Оказывается, уже три года в «Гнесинке» действует отделение звукооператорского мастерства. Профессия востребованнейшая: объем звучащей кругом нас музыки стремительно растет. Уже и в вузы страны на эту специальность ежегодно принимают порядка 250 студентов— но до последнего времени ей почти не учили на среднем образовательном уровне. В Москве такие курсы были только в Колледже предпринимательства — заведении в отношении музыки непрофильном. Ведь музыкальная звукорежиссура — это и аранжировка, композиция, саунд-дизайн... Гнесинцы решили заполнить нишу, через год — их первый выпуск.

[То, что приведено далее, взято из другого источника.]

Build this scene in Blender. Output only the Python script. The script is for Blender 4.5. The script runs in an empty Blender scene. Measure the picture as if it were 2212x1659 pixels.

Ну и напоследок — как удается директору и педагогу Хохлову еще и концертировать более 30 лет в качестве дирижера оркестра «Гнесинские виртуозы»?
— Концертирование — самый лучший способ закрепить успехи юных музыкантов в учебе, — отвечает Михаил Сергеевич. — И хотя меня иногда зовут за пульты других коллективов, именно в «Гнесинских виртуозах» исполнительство стало прямым продолжением моего учительства. Добиться слаженного звука в любом оркестре непросто, а в коллективе, где состав меняется каждый год — сложно вдвойне. Зато какой опыт! Мне очень приятно, что наши выступления вдохновляют и публику, и выдающихся солистов. Например, недавно мы играли с Борисом Березовским совсем непростой Фортепианный концерт Альфреда Шнитке. В подобной работе — один из залогов будущего успеха наших выпускников, игравших в оркестре: виолончелиста Бориса Андрианова, которого знают как великолепного солиста и ансамблиста во многих странах. Гобоиста Алексея Огринчука — солиста прославленного нидерландского оркестра «Концертгебау». Контрабасиста Павла Степина, играющего в оркестре Большого театра. Сотен других замечательных артистов: гнесинская школа всемирна!